I’m gay and I’m not a top or a bottom – I’m a ‘side’ – Metro.co.uk
As a gay man, prying strangers and potential hook-ups alike have asked me one question more times than I’ve had hot dinners.
‘Top or bottom?’
Words get me out of bed in the morning, and when uttered by the right people at the right time, they’ve also been known to get me into bed.
But neither of these – top or bottom – accurately describe what I prefer to get up to in the boudoir, so my response has always been a guarded mix of shrug and mumble.
Here’s the tea: I’m actually a ‘side’, a term coined by American psychotherapist and sexologist Joe Kort to describe those, like me, for whom penetrative sex – in either position – does very little.
Getting the peach involved is, quite literally, a pain in the ass, but as for the aubergine, let’s just say that hands and mouths always understand the assignment way better.
To continue the food metaphor: if man-on-man action were a dinner party, I’d have zero interest in sitting down to a bland meal when the amuse-bouches are so good.
I confess that I indulged in a lot of sex in my 20s – penetrative sex.
It oddly took yonks to realise that what society calls foreplay is, to me, infinitely sexier than sex, and once I had, it curbed the rapid growth of my ‘body count’ in a hot second.
Turns out the ‘A-gays’, as my friend calls the queer gatekeepers – our community’s very own, very catty mean girls – often can’t stand boys who do everything but butt.
They simply don’t get it. If I had a pound for every time I’d been blocked on Grindr after revealing I’m not into sex, I’d be buying a mansion next door to Lady Gaga.
When I first downloaded the app in 2009, I was still clueless about ‘sides’ beyond the potato wedges and coleslaw delivered alongside my fried chicken.
I merely assumed there was something wrong with me, which dragged me right back to those closeted teen years I’d long since left behind.
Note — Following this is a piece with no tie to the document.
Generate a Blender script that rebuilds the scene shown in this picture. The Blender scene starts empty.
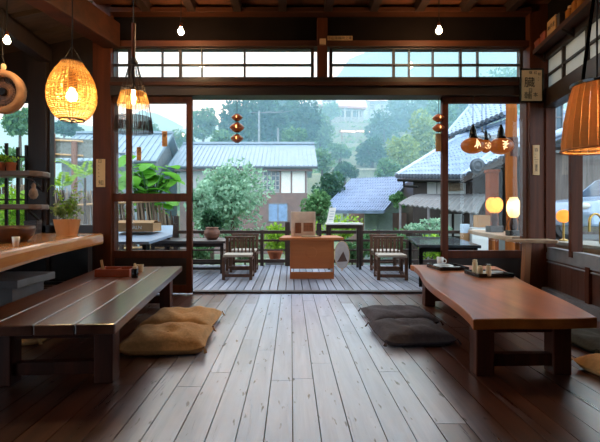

In his groundbreaking 2013 article, Joe Kort wrote that men who don’t exist on the over-simplistic top-bottom spectrum ‘deserve a name of their own’.
Too right, we do.
For those assuming that ‘side’ is just a word, I’m afraid you’re wrong. It’s so much more than that – it’s a facilitator of belonging
It would take me the nine years following Kort’s piece – at the age of 38 – to learn of this life-altering designation for myself.
My discovery happened in May 2022 when Grindr added ‘side’ as one of the positions users can display on their profile.
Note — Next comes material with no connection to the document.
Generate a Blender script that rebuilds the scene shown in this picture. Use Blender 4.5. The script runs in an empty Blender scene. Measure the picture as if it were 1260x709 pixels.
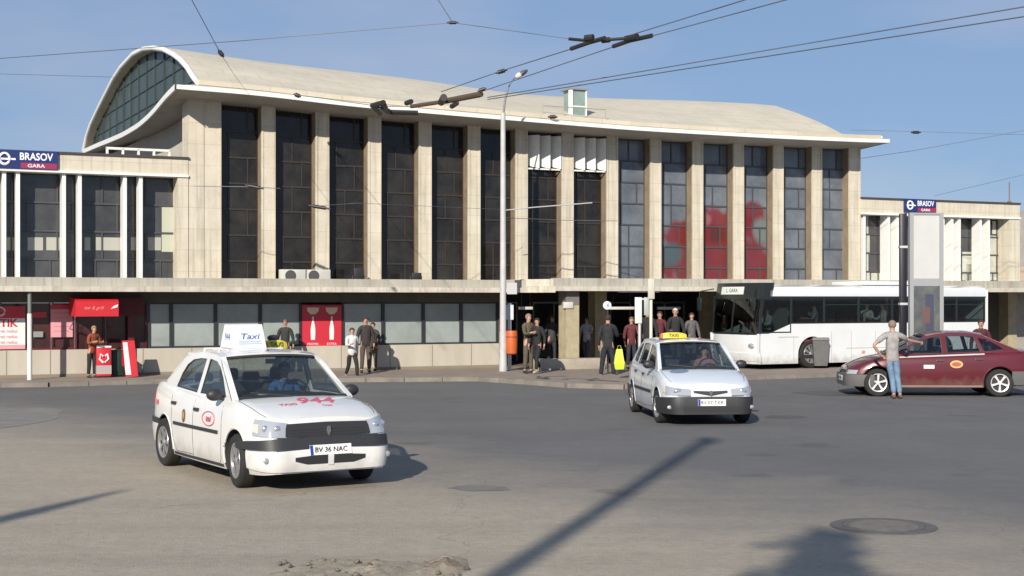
import bpy, bmesh, math, random
from mathutils import Vector, Matrix
from mathutils.geometry import tessellate_polygon
random.seed(7)
R = math.radians
SC = bpy.context.scene
COL = SC.collection
# ------------------------------------------------------------------ camera numbers (photo is 1260x709)
F, HY, HC = 1800.0, 368.0, 2.3
def at_y(px, py, Y): return Vector(((px-630)/F*Y, Y, HC+(HY-py)/F*Y))
def at_z(px, py, z): return at_y(px, py, (z-HC)*F/(HY-py))
def gnd(px, py): return at_z(px, py, 0.0)
ANG = math.atan(.479); SA, CA = math.sin(ANG), math.cos(ANG); D0 = 47.0
UC, WC = -D0*SA, -D0*CA
def fu(px, w):
    t = (px-630)/F; dx, dy = t*CA+SA, -t*SA+CA
    return UC+(w-WC)/dy*dx
def fz(px, py, w):
    t = (px-630)/F; dy = -t*SA+CA
    return HC+(HY-py)*((w-WC)/dy)/F
def fac(u, w, z=0):   # facade frame -> world
    return Vector((u*CA-w*SA, D0+u*SA+w*CA, z))

# ------------------------------------------------------------------ materials
MATS = {}
def mat(name, col, rough=.6, metal=0., var=.0, vscale=3., bump=0., bscale=20., spec=.5, coat=0., col2=None, emit=None, streak=False):
    if name in MATS: return MATS[name]
    m = bpy.data.materials.new(name); m.use_nodes = True
    nt = m.node_tree; b = nt.nodes['Principled BSDF']
    b.inputs['Base Color'].default_value = (*col, 1)
    b.inputs['Roughness'].default_value = rough
    b.inputs['Metallic'].default_value = metal
    b.inputs['Specular IOR Level'].default_value = spec
    if coat: b.inputs['Coat Weight'].default_value = coat; b.inputs['Coat Roughness'].default_value = .04
    if emit: b.inputs['Emission Color'].default_value = (*emit, 1); b.inputs['Emission Strength'].default_value = 1
    tc = None
    if var or bump:
        tc = nt.nodes.new('ShaderNodeTexCoord')
    if var:
        n = nt.nodes.new('ShaderNodeTexNoise'); n.inputs['Scale'].default_value = vscale; n.inputs['Detail'].default_value = 7; n.inputs['Roughness'].default_value = .65
        if streak:
            mp = nt.nodes.new('ShaderNodeMapping'); mp.inputs['Scale'].default_value = (1, 1, .18)
            nt.links.new(tc.outputs['Object'], mp.inputs['Vector']); nt.links.new(mp.outputs[0], n.inputs['Vector'])
        else: nt.links.new(tc.outputs['Object'], n.inputs['Vector'])
        rmp = nt.nodes.new('ShaderNodeMapRange'); rmp.inputs[1].default_value = .3; rmp.inputs[2].default_value = .7
        nt.links.new(n.outputs['Fac'], rmp.inputs[0])
        mx = nt.nodes.new('ShaderNodeMix'); mx.data_type = 'RGBA'
        c2 = col2 or tuple(c*(1-var) for c in col)
        mx.inputs[6].default_value = (*col, 1); mx.inputs[7].default_value = (*c2, 1)
        nt.links.new(rmp.outputs[0], mx.inputs[0]); nt.links.new(mx.outputs[2], b.inputs['Base Color'])
    if bump:
        n2 = nt.nodes.new('ShaderNodeTexNoise'); n2.inputs['Scale'].default_value = bscale; n2.inputs['Detail'].default_value = 6
        nt.links.new(tc.outputs['Object'], n2.inputs['Vector'])
        bp = nt.nodes.new('ShaderNodeBump'); bp.inputs['Strength'].default_value = bump; bp.inputs['Distance'].default_value = .02
        nt.links.new(n2.outputs['Fac'], bp.inputs['Height']); nt.links.new(bp.outputs[0], b.inputs['Normal'])
    MATS[name] = m; return m
def glass(name, tint, refl=.08, rough=.02):
    if name in MATS: return MATS[name]
    m = bpy.data.materials.new(name); m.use_nodes = True; nt = m.node_tree
    for n in list(nt.nodes):
        if n.type == 'BSDF_PRINCIPLED': nt.nodes.remove(n)
    out = [n for n in nt.nodes if n.type == 'OUTPUT_MATERIAL'][0]
    tr = nt.nodes.new('ShaderNodeBsdfTransparent'); tr.inputs[0].default_value = (*tint, 1)
    gl = nt.nodes.new('ShaderNodeBsdfGlossy'); gl.inputs['Roughness'].default_value = rough
    lw = nt.nodes.new('ShaderNodeLayerWeight'); lw.inputs[0].default_value = .5
    pw = nt.nodes.new('ShaderNodeMath'); pw.operation = 'POWER'; pw.inputs[1].default_value = 5; nt.links.new(lw.outputs['Facing'], pw.inputs[0])
    ad = nt.nodes.new('ShaderNodeMath'); ad.operation = 'MULTIPLY_ADD'; ad.inputs[1].default_value = 1-refl; ad.inputs[2].default_value = refl; ad.use_clamp = True
    mx = nt.nodes.new('ShaderNodeMixShader')
    nt.links.new(pw.outputs[0], ad.inputs[0]); nt.links.new(ad.outputs[0], mx.inputs[0])
    nt.links.new(tr.outputs[0], mx.inputs[1]); nt.links.new(gl.outputs[0], mx.inputs[2]); nt.links.new(mx.outputs[0], out.inputs[0])
    MATS[name] = m; return m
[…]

This epic change was all over the headlines, so I followed the breadcrumbs until I learned the why.
The relief I experienced at learning of Kort’s innovation was cosmic, and frankly three months on, I’m still basking in the glow of my Eureka moment.
Finally, a box I can confidently tick in jet-black.
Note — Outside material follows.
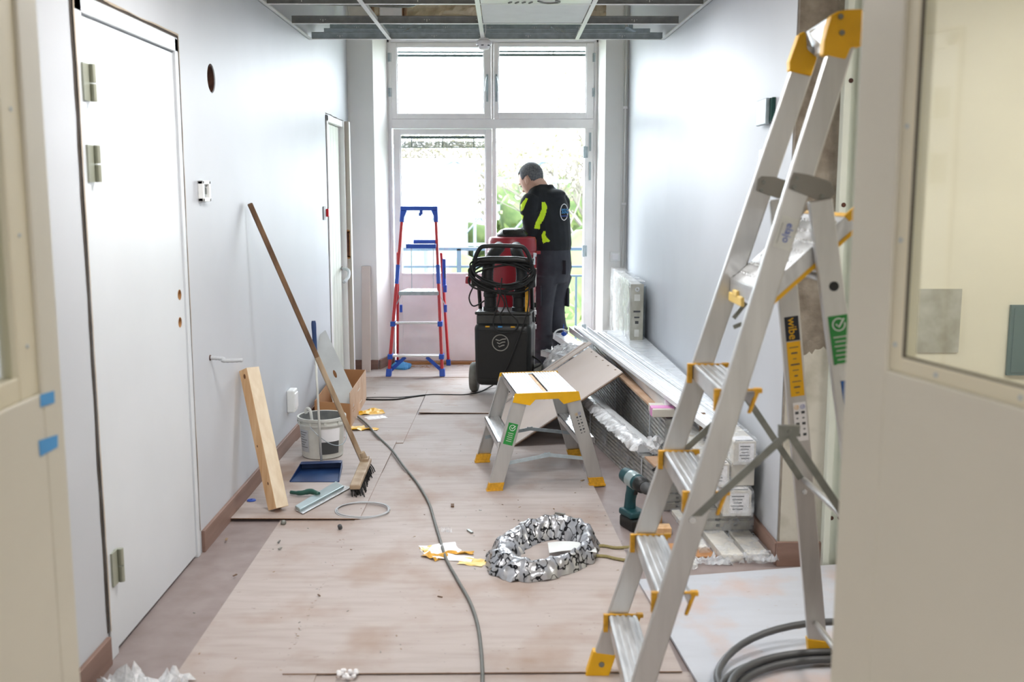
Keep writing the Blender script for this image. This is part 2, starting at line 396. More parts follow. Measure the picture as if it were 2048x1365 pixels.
# right wall of the corridor, slightly out of square
st('wall_right', MB().prism([(XR(3.93), 3.93, 0), (XR(8.9), 8.9, 0), (1.9, 8.9, 0), (1.9, 3.93, 0)], (0, 0, 3.05)), 'wall_paint')
wr = st('wall_return', MB().box(1.087, 1.25, 3.90, 3.929, 0, 3.05).box(1.25, 3.1, 3.96, 4.05, 0, 3.05), 'concrete')
pl = [(1.0875, 3.899, 0.0), (1.2495, 3.899, 0.0), (1.2495, 3.899, 0.88)]
for k in range(1, 15):
    x_ = 1.2495 - .162 * k / 15; pl.append((x_, 3.899, .88 - .06 * k / 15 + .05 * noise.noise(V((x_ * 22, 1, 0))) + .02 * noise.noise(V((x_ * 90, 5, 0)))))
pl += [(1.0875, 3.899, 0.82)]
MB().prism(pl, (0, -0.002, 0)).build('plaster_patch', 'concrete_smooth', wr)
st('wall_alcove', MB().box(3.0, 3.1, -4, 3.96, 0, 3.05), 'cream_light')
# frame with fixing holes beside the bare concrete
t = st('trim_1', MB().box(1.25, 1.275, 3.86, 3.96, 0, 2.42).box(1.275, 1.320, 3.885, 3.96, 0, 2.42).box(1.320, 1.36, 3.84, 3.96, 0, 2.42), 'pale_green', bevel=0.002)
mb = MB()
for px, py in ((1706, 160), (1683, 410), (1698, 462), (1663, 1037), (1679, 1036)):
    p = at(px, py, 3.838 if px > 1690 else 3.884)
    p.y = 3.839 if p.x > 1.320 else (3.884 if p.x > 1.275 else 3.859)
    mb.lathe([(0.009, 0), (0.008, -0.002)], p, (0, 1, 0), 14)
mb.build('fixing_hole', 'hole_brown', t)
# cream cupboard door seen through the glazed leaf
t = st('door_4', MB().box(1.37, 2.42, 3.90, 3.95, 0.01, 2.7).box(2.44, 3.0, 3.90, 3.95, 0.01, 3.05).box(1.43, 2.42, 3.92, 3.95, 2.71, 3.05), 'cream_light', bevel=0.002)
a, b = at(1838, 578, 3.9), at(1915, 705, 3.9)
MB().box(a.x, b.x, 3.893, 3.8995, b.z, a.z).build('notice_plate', 'grey_plate', t, label='dull grey rectangular plate')
a, b = at(2020, 610, 3.9), at(2090, 750, 3.9)
MB().box(a.x, b.x, 3.885, 3.8995, b.z, a.z).box(a.x + .012, b.x - .012, 3.882, 3.886, b.z + .012, a.z - .012).build('louvre_frame', 'blind', t)
# entrance partition and the room the camera stands in
st('wall_partition', MB().box(-3, -0.92, 0.86, 0.98, 0, 3.05).box(0.84, 3, 0.80, 0.90, 0, 3.05).box(-0.92, 0.84, 0.84, 0.94, 2.1, 3.05), 'wall_paint_matt')
st('wall_rear', MB().box(-3, 3.2, -4.1, -4, 0, 3.05).box(-3.1, -3, -4.1, 0.98, 0, 3.05).box(3.0, 3.1, -4.1, -3.9, 0, 3.05), 'wall_paint_matt')
# far wall: pilasters, lintel, window unit
st('wall_back', MB().prism([(XL - .02, 8.35, 0), (-1.045, 8.35, 0), (-0.965, 8.66, 0), (-0.965, 8.9, 0), (XL - .02, 8.9, 0)], (0, 0, 3.05))
   .prism([(XR(8.35) + .02, 8.35, 0), (0.80, 8.35, 0), (0.765, 8.66, 0), (0.765, 8.9, 0), (XR(8.35) + .02, 8.9, 0)], (0, 0, 3.05)), 'wall_paint_matt')
def lump(u, v):
    x = -1.045 + u * 1.845; z = 2.80 + v * 0.25
    return V((x, 8.36 - 0.05 * noise.noise(V((x * 5, z * 14, 0))) - 0.03 * noise.noise(V((x * 17, z * 30, 3))), z + 0.01 * noise.noise(V((x * 9, 0, 0)))))
lm = MB().box(-1.045, 0.80, 8.42, 8.9, 2.82, 3.05); lm.grid(lump, 70, 10)
st('lintel_back', lm, 'rough_slab')
Yw = 8.66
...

For those assuming that ‘side’ is just a word, I’m afraid you’re wrong. It’s so much more than that – it’s a facilitator of belonging. Humans are, as a general rule, social beings, naturally compelled to connect with members of certain groups.
When other people reject us because we don’t ‘fit in’, our mental wellbeing often grabs its coat, storms out into the cold and dark night, and refuses to come home for a while.
Let me make one thing clear – I’ve never given a flying flamingo about what straight people think of me or the goings on between my sheets.
Even so, it’s bleak to be treated like a pariah by some in your own community, a space that’s supposed to be safe and free from judgement.
I’ve found some of my fellow gay men can be savage, trash-talking us ‘sideys’ for being dull and frigid – or worse, guilty of internalised homophobia.
While the logic that sex isn’t sex in the absence of penetration is a load of heteronormative, patriarchal drivel, it’s still upsetting to know some of your queer peers view you as lesser because your definition of enjoyment deviates from the standard.
I luckily have a supportive long-term partner. A keeper, for sure, he hasn’t once mocked my preferences or pressured me into, ahem, taking one for the team.
It remains to be seen whether Grindr stepping up will help to zap ‘side stigma’.
Right now though, I’m a proud member of a far more exclusive club – of two – where my partner lets me feel totally free to be me.
And that’s lovelier than I ever thought possible.